Tenho de reconhecer que aqui, o professor respirou honestidade intelectual, momento de grande exaltação dos valores da legalidade. Tanto mais que acrescentou: “Eu lamento muito, como amigo da Guiné-Bissau e como conhecedor do seu Direito Constitucional, lamento muito o que se está a passar. Penso que isto vai complicar a situação na Guiné-Bissau, que nós já sabemos que tem uma história atribulada nos últimos anos e tínhamos a esperança de que, de facto, as coisas tivessem acalmado e tinha havido uma esperança de que as coisas agora iriam ser cumpridas, iam ser respeitados os trâmites condicionais na vida política e, pelos vistos, não é isso que está a acontecer, pelo menos com esta decisão”,

A energia da lucidez e de bondade intelectual, patenteou-se ainda mais quando, tranquilamente  enaltece:  “Faço aqui um apelo também aos intervenientes e em particular ao senhor Presidente da República, que eu estimo, mas que naturalmente revogue este decreto presidencial, porque é manifestamente inconstitucional e até pode correr o risco de ser desobedecido por parte do parlamento, que pode entender que o decreto é inexistente e pura e simplesmente manter se em funções como se a dissolução não existisse, porque, na verdade, ela é inválida e não produz força jurídica”.
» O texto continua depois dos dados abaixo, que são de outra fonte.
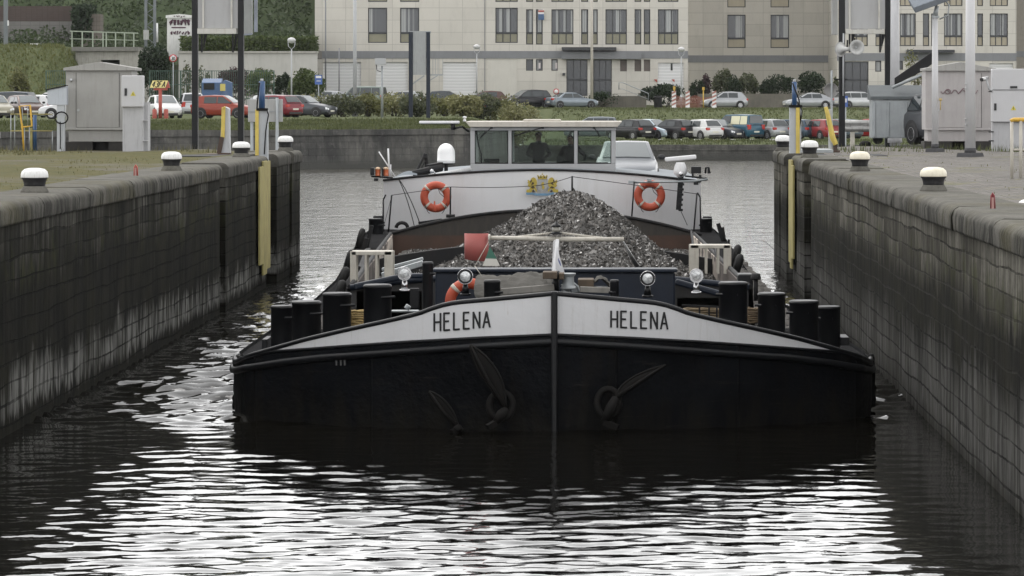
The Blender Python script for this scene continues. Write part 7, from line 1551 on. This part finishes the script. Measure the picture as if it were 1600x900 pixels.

Bacelar Gouveia contradiz-se porquê? O quê que mudou na Lei fundamental da Guiné-Bissau, desde então? Como é que um professor de direito aponta-se desta forma?

Porquê que depois de tanta energia em defesa da normatividade positiva, um cidadão avisado, corrompe toda a racionalidade ativa para se sucumbir numa vulgaridade intelectual?

Na verdade, a História por vezes é um lugar estranho.

Frente a esta degradação do comportamento, eu pergunto a mim mesmo, o que nos vale tanto conhecimento, tantos títulos, tanta sagacidade, tanta gravata, quando a linha que liga as nossas palavras às nossas ações, não vislumbram retidão!

Como escreveu Theodore Dalrymple, num dos seus brilhantes ensaios sobre a degradação dos valores, “Muitos intelectuais ignoram os perigos da degradação moral e apoiam a transgressão das convenções sociais, o que pode levar ao caos”.